%%
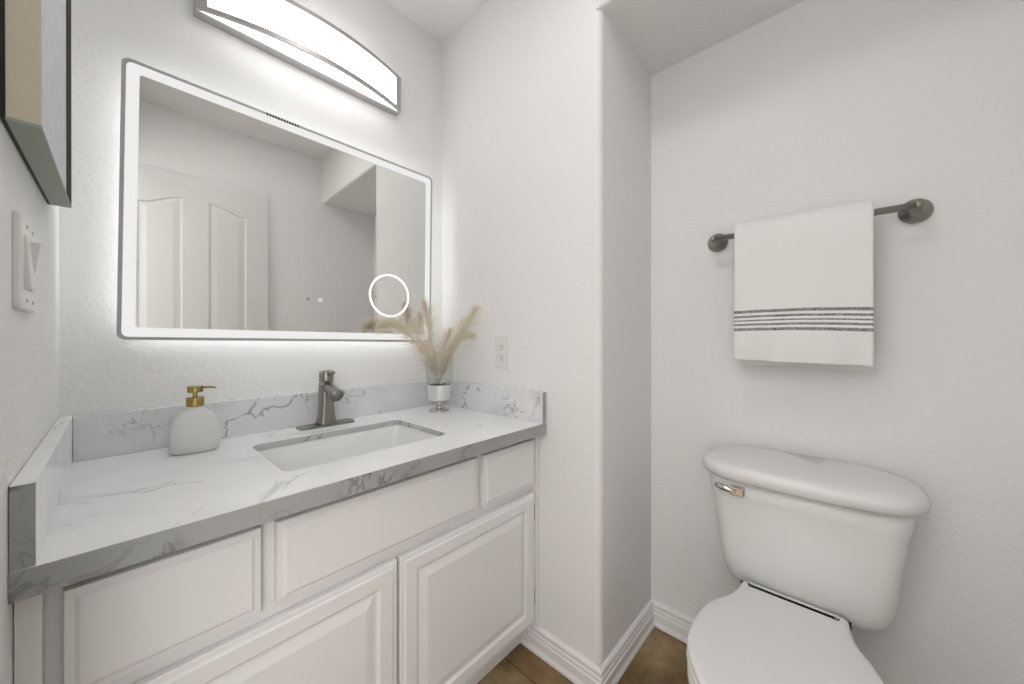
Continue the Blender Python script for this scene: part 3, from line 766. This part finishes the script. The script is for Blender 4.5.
bm = bmesh.new()
loft(bm, [outline(.004, .3985), outline(.0, .4005), outline(-.001, .406), outline(.0, .412), outline(.003, .4155), outline(.010, .4175), outline(.03, .4185)])
obj('seat_lid', bm, M['seat'], to, smooth=True)
bm = bmesh.new()
loft(bm, [outline(.004, .378), outline(.000, .380), outline(-.002, .388), outline(.0, .394), outline(.004, .3965)])
obj('seat', bm, M['seat'], to, smooth=True)
for s in (-1, 1):
    bm = bmesh.new(); tube(bm, [(1.132, TYS + s * .070, .400), (1.132, TYS + s * .108, .400)], .009, 16)
    obj('hinge', bm, M['black'], to, smooth=True)
# bowl with the deck that carries the tank
def bowlring(z, s, xb, hwb, xf_shift=0, k=1.0):
    """outline squeezed by s towards the middle; the back runs to xb with half width hwb"""
    out = []
    n = 60
    base = outline(0, z)
    for x, y, _ in base:
        u = (x - .89)
        if u > .05:                       # back part stretches to the deck
            f = (u - .05) / (1.128 - .94); x2 = .94 + (xb - .94) * f
            yb = (y - TYS) * k; w_ = 1 - f; y2 = TYS + (yb * w_ * (1 - 0) + math.copysign(min(abs(yb) / .11 * hwb, hwb), yb) * f if abs(y - TYS) > 1e-6 else 0)
            out.append((x2, y2, z))
        else:
            out.append((.89 + u * k + xf_shift + .05 * (1 - k), TYS + (y - TYS) * k, z))
    return out
bm = bmesh.new()
loft(bm, [bowlring(.377, 0, 1.295, .105, 0, .97), bowlring(.370, 0, 1.297, .108, 0, 1.0), bowlring(.345, 0, 1.297, .108, 0, 1.0), bowlring(.32, 0, 1.29, .105, .01, .95),
          bowlring(.27, 0, 1.25, .10, .03, .84), bowlring(.20, 0, 1.20, .10, .06, .72), bowlring(.12, 0, 1.19, .105, .07, .64), bowlring(.05, 0, 1.20, .115, .07, .66), bowlring(ZF, 0, 1.21, .12, .065, .70)])
obj('bowl', bm, M['ceramic'], to, smooth=True)
bm = bmesh.new(); box(bm, 1.142, 1.29, TYS - .103, TYS + .098, .3772, .3806)  # tank gasket, widened into a dark strip for the shade behind the lid
obj('gasket_gap_shade', bm, M['dark'], to)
%%
_Work required_:
Omit the pictures, and quote the material above exactly as given.

_Completed task_:
Continue the Blender Python script for this scene: part 3, from line 766. This part finishes the script. The script is for Blender 4.5.
bm = bmesh.new()
loft(bm, [outline(.004, .3985), outline(.0, .4005), outline(-.001, .406), outline(.0, .412), outline(.003, .4155), outline(.010, .4175), outline(.03, .4185)])
obj('seat_lid', bm, M['seat'], to, smooth=True)
bm = bmesh.new()
loft(bm, [outline(.004, .378), outline(.000, .380), outline(-.002, .388), outline(.0, .394), outline(.004, .3965)])
obj('seat', bm, M['seat'], to, smooth=True)
for s in (-1, 1):
    bm = bmesh.new(); tube(bm, [(1.132, TYS + s * .070, .400), (1.132, TYS + s * .108, .400)], .009, 16)
    obj('hinge', bm, M['black'], to, smooth=True)
# bowl with the deck that carries the tank
def bowlring(z, s, xb, hwb, xf_shift=0, k=1.0):
    """outline squeezed by s towards the middle; the back runs to xb with half width hwb"""
    out = []
    n = 60
    base = outline(0, z)
    for x, y, _ in base:
        u = (x - .89)
        if u > .05:                       # back part stretches to the deck
            f = (u - .05) / (1.128 - .94); x2 = .94 + (xb - .94) * f
            yb = (y - TYS) * k; w_ = 1 - f; y2 = TYS + (yb * w_ * (1 - 0) + math.copysign(min(abs(yb) / .11 * hwb, hwb), yb) * f if abs(y - TYS) > 1e-6 else 0)
            out.append((x2, y2, z))
        else:
            out.append((.89 + u * k + xf_shift + .05 * (1 - k), TYS + (y - TYS) * k, z))
    return out
bm = bmesh.new()
loft(bm, [bowlring(.377, 0, 1.295, .105, 0, .97), bowlring(.370, 0, 1.297, .108, 0, 1.0), bowlring(.345, 0, 1.297, .108, 0, 1.0), bowlring(.32, 0, 1.29, .105, .01, .95),
          bowlring(.27, 0, 1.25, .10, .03, .84), bowlring(.20, 0, 1.20, .10, .06, .72), bowlring(.12, 0, 1.19, .105, .07, .64), bowlring(.05, 0, 1.20, .115, .07, .66), bowlring(ZF, 0, 1.21, .12, .065, .70)])
obj('bowl', bm, M['ceramic'], to, smooth=True)
bm = bmesh.new(); box(bm, 1.142, 1.29, TYS - .103, TYS + .098, .3772, .3806)  # tank gasket, widened into a dark strip for the shade behind the lid
obj('gasket_gap_shade', bm, M['dark'], to)